Je l'ai dit intelligent, ce n'est pas la même chose. Ce n'est pas un très bon chef militaire, même si à force de pratique il va devenir raisonnablement compétent par la suite comme l'attestent les conférences de 1942-45. Il a sensiblement le même caractère que Churchill et Staline: il est agressif, il cherche en permanence à détenir l'initiative, et il est réceptif aux techniques nouvelles contrairement au conservatisme de la hiérarchie militaire (sur ce dernier point, il est plus proche de Churchill que de Staline).
Simplement, comme je l'ai déjà écrit, j'estime qu'on peut être quelqu'un d'intelligent - ou de capable - sans être infaillible. Gamelin était quelqu'un de très intelligent, son plan était une catastrophe. Georges était considéré comme quelqu'un de capable, sa conduite de la bataille n'est pas géniale non plus. Hitler peut donc avoir eu de bonnes idées, comme de reconnaître le potentiel de l'arme blindée et du plan de Manstein, il peut avoir eu la bonne idée de les imposer à une hiérarchie militaire réticente, mais faire des erreurs par la suite. Ce n'est pas incompatible.
En revanche, pour moi c'est la thèse de François qui est inconséquente. Si Hitler a élaboré un plan relativement détaillé qu'il suit peu ou prou à la lettre, alors il s'est forcément donné des limites.

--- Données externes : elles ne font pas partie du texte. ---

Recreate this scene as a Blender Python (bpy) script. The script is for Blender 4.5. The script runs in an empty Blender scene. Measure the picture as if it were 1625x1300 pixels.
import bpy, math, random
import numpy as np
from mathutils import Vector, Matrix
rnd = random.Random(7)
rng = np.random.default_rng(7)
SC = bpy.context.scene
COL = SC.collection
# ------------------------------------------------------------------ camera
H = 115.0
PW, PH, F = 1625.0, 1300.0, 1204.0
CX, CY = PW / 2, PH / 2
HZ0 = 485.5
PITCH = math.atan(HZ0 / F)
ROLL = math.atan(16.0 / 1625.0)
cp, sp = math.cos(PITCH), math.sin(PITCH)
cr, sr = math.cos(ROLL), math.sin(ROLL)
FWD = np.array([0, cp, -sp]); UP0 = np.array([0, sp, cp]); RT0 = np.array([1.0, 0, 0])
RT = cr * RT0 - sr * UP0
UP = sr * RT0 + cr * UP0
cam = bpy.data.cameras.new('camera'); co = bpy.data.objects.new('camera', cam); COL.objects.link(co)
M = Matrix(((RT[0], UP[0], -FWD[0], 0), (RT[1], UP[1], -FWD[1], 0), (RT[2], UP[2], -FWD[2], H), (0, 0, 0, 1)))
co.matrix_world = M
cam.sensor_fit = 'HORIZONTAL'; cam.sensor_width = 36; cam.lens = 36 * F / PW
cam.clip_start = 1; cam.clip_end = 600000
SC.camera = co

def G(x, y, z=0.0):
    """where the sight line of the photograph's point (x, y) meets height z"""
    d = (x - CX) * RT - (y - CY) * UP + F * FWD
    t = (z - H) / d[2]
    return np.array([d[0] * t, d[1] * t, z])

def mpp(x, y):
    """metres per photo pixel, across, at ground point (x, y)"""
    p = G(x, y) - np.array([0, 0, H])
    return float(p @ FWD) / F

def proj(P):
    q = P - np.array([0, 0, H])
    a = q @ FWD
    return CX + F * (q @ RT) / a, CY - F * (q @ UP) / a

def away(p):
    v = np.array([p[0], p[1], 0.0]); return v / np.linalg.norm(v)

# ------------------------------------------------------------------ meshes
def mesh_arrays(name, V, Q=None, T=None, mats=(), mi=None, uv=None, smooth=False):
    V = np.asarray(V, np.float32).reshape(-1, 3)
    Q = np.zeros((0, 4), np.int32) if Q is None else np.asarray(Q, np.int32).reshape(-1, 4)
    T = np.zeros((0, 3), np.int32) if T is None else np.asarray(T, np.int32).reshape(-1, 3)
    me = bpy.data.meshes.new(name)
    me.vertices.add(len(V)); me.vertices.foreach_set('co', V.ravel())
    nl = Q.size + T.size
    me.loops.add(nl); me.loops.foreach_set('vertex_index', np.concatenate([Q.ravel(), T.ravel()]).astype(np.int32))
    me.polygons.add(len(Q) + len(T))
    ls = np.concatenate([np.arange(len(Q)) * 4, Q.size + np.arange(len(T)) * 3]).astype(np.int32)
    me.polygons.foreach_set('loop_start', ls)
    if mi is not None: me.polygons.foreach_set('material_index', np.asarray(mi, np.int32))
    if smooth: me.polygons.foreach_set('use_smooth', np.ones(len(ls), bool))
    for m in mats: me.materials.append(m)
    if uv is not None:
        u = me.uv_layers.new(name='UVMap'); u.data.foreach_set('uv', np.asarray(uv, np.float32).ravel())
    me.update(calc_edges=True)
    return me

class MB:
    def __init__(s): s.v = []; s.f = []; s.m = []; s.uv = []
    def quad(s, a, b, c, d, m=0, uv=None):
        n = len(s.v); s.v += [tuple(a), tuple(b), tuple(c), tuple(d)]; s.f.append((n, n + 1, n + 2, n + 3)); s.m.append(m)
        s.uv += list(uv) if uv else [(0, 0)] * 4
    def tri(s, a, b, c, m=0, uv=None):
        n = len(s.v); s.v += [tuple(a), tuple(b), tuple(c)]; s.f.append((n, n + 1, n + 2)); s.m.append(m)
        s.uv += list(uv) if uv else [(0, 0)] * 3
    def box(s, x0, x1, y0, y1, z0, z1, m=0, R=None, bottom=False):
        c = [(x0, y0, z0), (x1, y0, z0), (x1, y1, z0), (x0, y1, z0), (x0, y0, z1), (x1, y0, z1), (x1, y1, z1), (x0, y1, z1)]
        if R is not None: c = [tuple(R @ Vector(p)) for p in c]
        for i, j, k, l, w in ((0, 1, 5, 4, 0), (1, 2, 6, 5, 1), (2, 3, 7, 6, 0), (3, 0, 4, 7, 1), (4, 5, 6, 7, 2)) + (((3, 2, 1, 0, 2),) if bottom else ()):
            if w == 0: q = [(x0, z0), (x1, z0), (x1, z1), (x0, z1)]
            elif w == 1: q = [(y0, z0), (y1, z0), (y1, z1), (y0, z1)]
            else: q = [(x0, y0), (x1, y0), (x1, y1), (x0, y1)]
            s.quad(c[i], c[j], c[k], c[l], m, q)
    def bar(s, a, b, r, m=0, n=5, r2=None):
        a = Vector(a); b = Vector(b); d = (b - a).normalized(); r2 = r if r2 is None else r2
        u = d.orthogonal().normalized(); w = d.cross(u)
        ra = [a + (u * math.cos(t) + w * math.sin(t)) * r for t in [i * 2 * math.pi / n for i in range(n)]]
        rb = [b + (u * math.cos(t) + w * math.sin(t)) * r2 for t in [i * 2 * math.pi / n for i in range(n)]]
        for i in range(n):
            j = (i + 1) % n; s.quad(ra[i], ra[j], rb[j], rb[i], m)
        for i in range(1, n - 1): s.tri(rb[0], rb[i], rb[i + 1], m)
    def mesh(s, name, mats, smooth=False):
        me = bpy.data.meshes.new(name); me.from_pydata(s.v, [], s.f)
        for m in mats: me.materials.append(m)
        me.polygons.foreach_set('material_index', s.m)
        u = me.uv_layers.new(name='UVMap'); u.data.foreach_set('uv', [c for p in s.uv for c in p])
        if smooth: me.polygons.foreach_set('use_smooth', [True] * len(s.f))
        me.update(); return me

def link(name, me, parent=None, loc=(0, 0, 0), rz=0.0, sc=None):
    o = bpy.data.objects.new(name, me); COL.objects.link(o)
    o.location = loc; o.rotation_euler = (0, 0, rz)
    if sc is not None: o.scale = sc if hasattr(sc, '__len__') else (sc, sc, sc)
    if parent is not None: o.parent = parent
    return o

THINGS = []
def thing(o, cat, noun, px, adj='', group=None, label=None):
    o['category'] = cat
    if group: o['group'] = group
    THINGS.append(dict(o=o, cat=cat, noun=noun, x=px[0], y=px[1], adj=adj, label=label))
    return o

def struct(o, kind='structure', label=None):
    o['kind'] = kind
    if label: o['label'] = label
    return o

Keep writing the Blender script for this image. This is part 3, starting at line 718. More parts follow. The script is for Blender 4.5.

Par exemple, à partir de quand vais-je considérer que les Alliés ont rejeté mes propositions ? Par exemple, à partir de quand et jusqu'à quand vais-je leur envoyer un signal, et quel signal ? Dans ce contexte, et pour les raisons que j'ai énumérées bien des fois, l'ordre d'arrêt du 24 mai n'a pour moi pas (encore ?) de sens comme message diplomatique.